# [TO BE DONE]
Strip the pictures and reproduce the rest of the listing exactly.

---------- INPUT

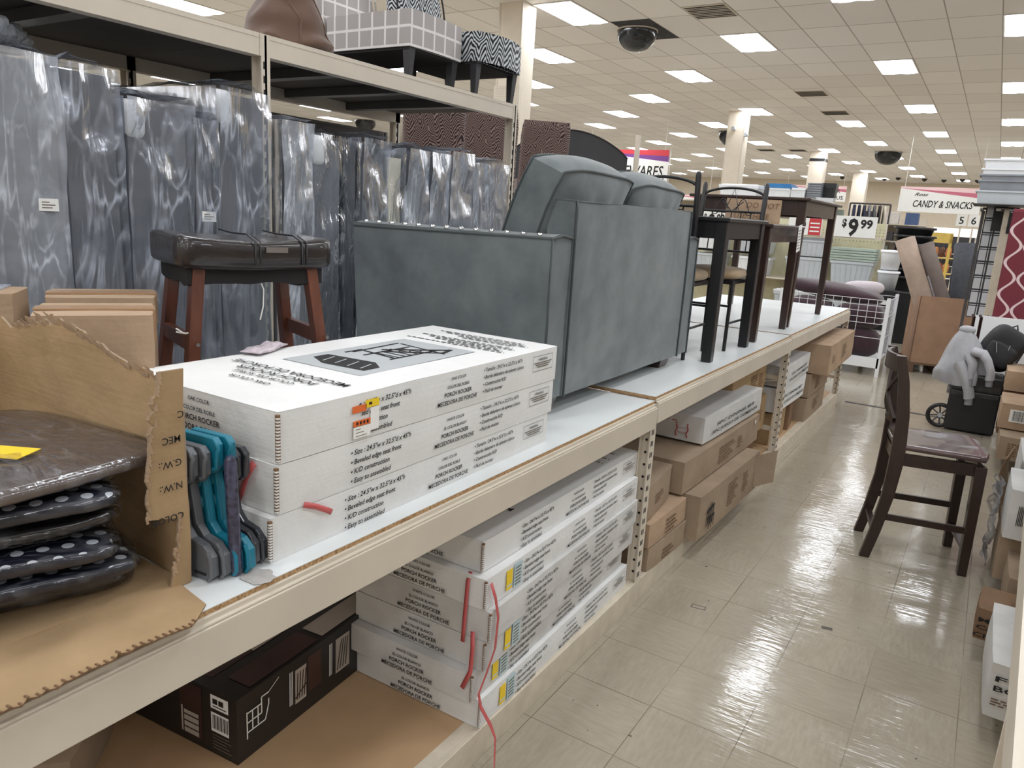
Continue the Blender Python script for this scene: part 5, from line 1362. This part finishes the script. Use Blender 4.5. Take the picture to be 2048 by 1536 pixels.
TANR = M('tan_rug_backing', (176, 156, 140), .95, bs=.4, bscale=180); GRYR = M('taupe_rug_backing', (122, 110, 104), .95, bs=.4, bscale=180); DKR = M('charcoal_rug', (80, 82, 88), .9, var=.15, vs=30)
rug('rolled_rug', 'tan rolled rug leaning left out of the brown bulk box', (-.36, 10.72, .14), (-.99, 10.64, 1.61), .115, TANR)
rug('rolled_rug', 'taupe rolled rug with a picture label beside the tan one', (-.14, 10.78, .14), (-.76, 10.72, 1.565), .092, GRYR, (-1.3, .55, .75))
rug('rolled_rug', 'charcoal rolled rug in film standing at the right of the bulk box', (-.25, 11.0, .14), (-.34, 11.02, 1.60), .12, DKR, (-1.7, .52, .74))
rug('rolled_rug', 'second charcoal rolled rug tucked right behind the first', (-.02, 11.32, .02), (-.12, 11.34, 1.52), .10, DKR)

# snack area in the distance
YELM = M('yellow_display_frame', (214, 184, 92), .5); SNK = [M('snack_%d' % 0, (176, 96, 60), .5, var=.3, vs=20), M('orange_snack_bags', (196, 128, 70), .5, var=.3, vs=20), M('brown_snack_bags', (96, 58, 44), .5, var=.3, vs=20), M('white_snack_bags', (226, 220, 212), .5), M('dark_bottles', (56, 48, 50), .3)]
t = thing('snack_rack', 'yellow framed snack display rack under the candy sign', 'rack', (-1.02, 17.0, 0), -.5)
for x in (-.28, .28): obj('post', G().box((x-.02, -.02, 0), (x+.02, .02, 1.72)), YELM, t)
obj('header', G().box((-.30, -.02, 1.55), (.30, .02, 1.74)), YELM, t)
for k in range(4): obj('shelf_board', G().box((-.28, 0, .35+.3*k), (.28, .40, .37+.3*k)), YELM, t)
root = None
bag = G().puff((-.055, -.03, 0), (.055, .03, .20), 3, 8, 6)
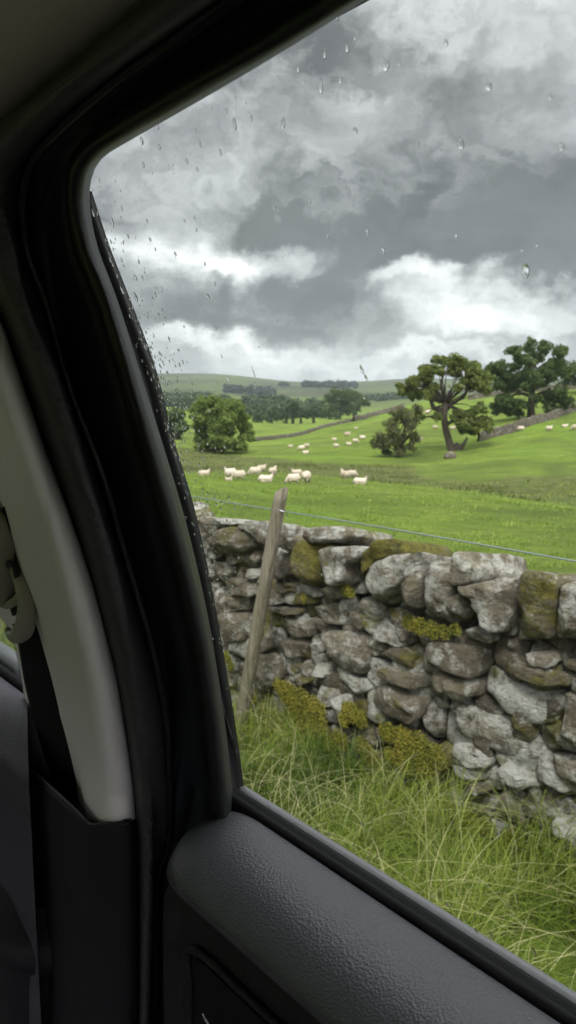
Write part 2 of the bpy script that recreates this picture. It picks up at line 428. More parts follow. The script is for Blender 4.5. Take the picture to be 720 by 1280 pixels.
def tree(name, label, cat, base_px, clumps_px, limbs_px, leaf, n, size, r=None, group=None, depth=0.8, trunk_r=0.5, conv=None):
    conv = conv or (lambda x, y: (x, y))
    bx, by = conv(*base_px)
    P0, rg = ground_at(bx, by)
    if r is not None:
        P0 = hit_r(bx, by, r); P0[2] = float(terrain(P0[0], P0[1]))+CAMZ; rg = r
    sc = math.hypot(rg, 0)/FPX*1.0
    root = empty(name, P0); tag(root, label, cat, group)
    cx = np.mean([conv(c[0], c[1])[0] for c in clumps_px]); k = abs(conv(1, 0)[0]-conv(0, 0)[0])
    spread = (max(conv(c[0], 0)[0] for c in clumps_px)-min(conv(c[0], 0)[0] for c in clumps_px))*0.5*sc*depth
    cl = []
    dd = depth_dir(bx, by)
    for (x, y, rr) in clumps_px:
        X, Y = conv(x, y); p = hit_r(X, Y, rg)
        rm = rr*k*sc*1.2
        u = abs(X-cx)*sc/(spread/depth+1e-6); dep = spread*math.sqrt(max(0.05, 1-u*u))
        for q in range(2):
            o = rnd.uniform(-1, 1)*dep
            c0 = p+dd*o+np.array([0, 0, rnd.uniform(-.3, .3)*rm])
            cl.append((c0, rm*0.6))
            for _ in range(4):
                v_ = np.array([rnd.gauss(0, 1), rnd.gauss(0, 1), rnd.gauss(0, .7)]); v_ /= np.linalg.norm(v_)
                cl.append((c0+v_*rm*rnd.uniform(.45, .95), rm*rnd.uniform(0.30, 0.55)))
    leaf_mesh('crown', cl, n, size, leaf, root)
    mb = MB()
    for (pts, r0, r1) in limbs_px:
        path = []
        off = 0.0
        for i, (x, y) in enumerate(pts):
            X, Y = conv(x, y); p = hit_r(X, Y, rg)
            if i > 0: off += rnd.uniform(-1, 1)*spread*0.12
            path.append(p+dd*off)
        path = catmull(path, len(pts)*4)
        if pts[0] == limbs_px[0][0][0]: path[0][2] = P0[2]-0.3
        rad = np.linspace(r0, r1, len(path))*(1+0.12*rng.random(len(path)))
        if pts[0] == limbs_px[0][0][0]: rad[0] *= 1.6; rad[1] *= 1.25
        mb.add(*tube_pts(path, rad, 9))
    # a few inner branches reaching into the clumps
    cen = hit_r(*conv(*limbs_px[0][0][-1]), rg)
    for (c, rr) in cl[::10]:
        mid = (cen+c)/2+np.array([rnd.uniform(-.4, .4), rnd.uniform(-.4, .4), rnd.uniform(-.2, .5)])
        pth = catmull([cen, mid, c], 8)
        mb.add(*tube_pts(pth, np.linspace(trunk_r*0.15, trunk_r*0.03, 8), 6))
    mb.build('trunk', M['bark'], root)
    return root
cz6 = lambda x, y: (490+x/6, 430+y/6)
tree('oak_tree', 'gnarled oak with a bare twisted trunk and flat spreading crown in mid field', 'oak tree', (455, 800),
     [(270,175,50),(350,130,42),(430,140,45),(510,125,48),(580,190,52),(640,240,55),(700,260,45),(685,340,40),(620,300,45),(560,280,48),(470,215,50),(360,200,42),(250,250,60),(170,290,55),(95,340,42),(190,370,48),(290,350,52),(340,390,36),(150,390,32),(70,365,25),(500,330,32),
      (500,520,50),(580,520,55),(650,500,42),(540,590,55),(640,580,55),(700,590,45),(590,645,42),(480,560,36),(710,630,34),(340,545,30),(195,520,28),(225,545,22)],
     [([(455,830),(425,720),(400,620),(392,520),(402,450)], 0.46, 0.34), ([(398,500),(455,445),(545,385),(560,320),(600,260)], 0.30, 0.08),
      ([(402,450),(385,370),(370,290),(400,200)], 0.28, 0.08), ([(392,500),(320,480),(290,420),(255,340),(170,300)], 0.32, 0.08), ([(390,560),(320,545),(240,545),(200,530)], 0.2, 0.05),
      ([(410,600),(480,570),(560,560),(650,570)], 0.25, 0.06), ([(402,450),(440,350),(520,280),(520,180)], 0.28, 0.08),
      ([(455,800),(500,790),(545,740),(565,700)], 0.45, 0.12), ([(470,760),(520,810),(535,860)], 0.5, 0.35)],
     M['oak_leaf'], 60000, 0.17, conv=cz6, trunk_r=0.7)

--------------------

# [THE RESULT]
Continue the Blender Python script for this scene: part 5, from line 1362. This part finishes the script. Use Blender 4.5. Take the picture to be 2048 by 1536 pixels.
TANR = M('tan_rug_backing', (176, 156, 140), .95, bs=.4, bscale=180); GRYR = M('taupe_rug_backing', (122, 110, 104), .95, bs=.4, bscale=180); DKR = M('charcoal_rug', (80, 82, 88), .9, var=.15, vs=30)
rug('rolled_rug', 'tan rolled rug leaning left out of the brown bulk box', (-.36, 10.72, .14), (-.99, 10.64, 1.61), .115, TANR)
rug('rolled_rug', 'taupe rolled rug with a picture label beside the tan one', (-.14, 10.78, .14), (-.76, 10.72, 1.565), .092, GRYR, (-1.3, .55, .75))
rug('rolled_rug', 'charcoal rolled rug in film standing at the right of the bulk box', (-.25, 11.0, .14), (-.34, 11.02, 1.60), .12, DKR, (-1.7, .52, .74))
rug('rolled_rug', 'second charcoal rolled rug tucked right behind the first', (-.02, 11.32, .02), (-.12, 11.34, 1.52), .10, DKR)

# snack area in the distance
YELM = M('yellow_display_frame', (214, 184, 92), .5); SNK = [M('snack_%d' % 0, (176, 96, 60), .5, var=.3, vs=20), M('orange_snack_bags', (196, 128, 70), .5, var=.3, vs=20), M('brown_snack_bags', (96, 58, 44), .5, var=.3, vs=20), M('white_snack_bags', (226, 220, 212), .5), M('dark_bottles', (56, 48, 50), .3)]
t = thing('snack_rack', 'yellow framed snack display rack under the candy sign', 'rack', (-1.02, 17.0, 0), -.5)
for x in (-.28, .28): obj('post', G().box((x-.02, -.02, 0), (x+.02, .02, 1.72)), YELM, t)
obj('header', G().box((-.30, -.02, 1.55), (.30, .02, 1.74)), YELM, t)
for k in range(4): obj('shelf_board', G().box((-.28, 0, .35+.3*k), (.28, .40, .37+.3*k)), YELM, t)
root = None
bag = G().puff((-.055, -.03, 0), (.055, .03, .20), 3, 8, 6)
Write part 2 of the bpy script that recreates this picture. It picks up at line 428. More parts follow. The script is for Blender 4.5. Take the picture to be 720 by 1280 pixels.
def tree(name, label, cat, base_px, clumps_px, limbs_px, leaf, n, size, r=None, group=None, depth=0.8, trunk_r=0.5, conv=None):
    conv = conv or (lambda x, y: (x, y))
    bx, by = conv(*base_px)
    P0, rg = ground_at(bx, by)
    if r is not None:
        P0 = hit_r(bx, by, r); P0[2] = float(terrain(P0[0], P0[1]))+CAMZ; rg = r
    sc = math.hypot(rg, 0)/FPX*1.0
    root = empty(name, P0); tag(root, label, cat, group)
    cx = np.mean([conv(c[0], c[1])[0] for c in clumps_px]); k = abs(conv(1, 0)[0]-conv(0, 0)[0])
    spread = (max(conv(c[0], 0)[0] for c in clumps_px)-min(conv(c[0], 0)[0] for c in clumps_px))*0.5*sc*depth
    cl = []
    dd = depth_dir(bx, by)
    for (x, y, rr) in clumps_px:
        X, Y = conv(x, y); p = hit_r(X, Y, rg)
        rm = rr*k*sc*1.2
        u = abs(X-cx)*sc/(spread/depth+1e-6); dep = spread*math.sqrt(max(0.05, 1-u*u))
        for q in range(2):
            o = rnd.uniform(-1, 1)*dep
            c0 = p+dd*o+np.array([0, 0, rnd.uniform(-.3, .3)*rm])
            cl.append((c0, rm*0.6))
            for _ in range(4):
                v_ = np.array([rnd.gauss(0, 1), rnd.gauss(0, 1), rnd.gauss(0, .7)]); v_ /= np.linalg.norm(v_)
                cl.append((c0+v_*rm*rnd.uniform(.45, .95), rm*rnd.uniform(0.30, 0.55)))
    leaf_mesh('crown', cl, n, size, leaf, root)
    mb = MB()
    for (pts, r0, r1) in limbs_px:
        path = []
        off = 0.0
        for i, (x, y) in enumerate(pts):
            X, Y = conv(x, y); p = hit_r(X, Y, rg)
            if i > 0: off += rnd.uniform(-1, 1)*spread*0.12
            path.append(p+dd*off)
        path = catmull(path, len(pts)*4)
        if pts[0] == limbs_px[0][0][0]: path[0][2] = P0[2]-0.3
        rad = np.linspace(r0, r1, len(path))*(1+0.12*rng.random(len(path)))
        if pts[0] == limbs_px[0][0][0]: rad[0] *= 1.6; rad[1] *= 1.25
        mb.add(*tube_pts(path, rad, 9))
    # a few inner branches reaching into the clumps
    cen = hit_r(*conv(*limbs_px[0][0][-1]), rg)
    for (c, rr) in cl[::10]:
        mid = (cen+c)/2+np.array([rnd.uniform(-.4, .4), rnd.uniform(-.4, .4), rnd.uniform(-.2, .5)])
        pth = catmull([cen, mid, c], 8)
        mb.add(*tube_pts(pth, np.linspace(trunk_r*0.15, trunk_r*0.03, 8), 6))
    mb.build('trunk', M['bark'], root)
    return root
cz6 = lambda x, y: (490+x/6, 430+y/6)
tree('oak_tree', 'gnarled oak with a bare twisted trunk and flat spreading crown in mid field', 'oak tree', (455, 800),
     [(270,175,50),(350,130,42),(430,140,45),(510,125,48),(580,190,52),(640,240,55),(700,260,45),(685,340,40),(620,300,45),(560,280,48),(470,215,50),(360,200,42),(250,250,60),(170,290,55),(95,340,42),(190,370,48),(290,350,52),(340,390,36),(150,390,32),(70,365,25),(500,330,32),
      (500,520,50),(580,520,55),(650,500,42),(540,590,55),(640,580,55),(700,590,45),(590,645,42),(480,560,36),(710,630,34),(340,545,30),(195,520,28),(225,545,22)],
     [([(455,830),(425,720),(400,620),(392,520),(402,450)], 0.46, 0.34), ([(398,500),(455,445),(545,385),(560,320),(600,260)], 0.30, 0.08),
      ([(402,450),(385,370),(370,290),(400,200)], 0.28, 0.08), ([(392,500),(320,480),(290,420),(255,340),(170,300)], 0.32, 0.08), ([(390,560),(320,545),(240,545),(200,530)], 0.2, 0.05),
      ([(410,600),(480,570),(560,560),(650,570)], 0.25, 0.06), ([(402,450),(440,350),(520,280),(520,180)], 0.28, 0.08),
      ([(455,800),(500,790),(545,740),(565,700)], 0.45, 0.12), ([(470,760),(520,810),(535,860)], 0.5, 0.35)],
     M['oak_leaf'], 60000, 0.17, conv=cz6, trunk_r=0.7)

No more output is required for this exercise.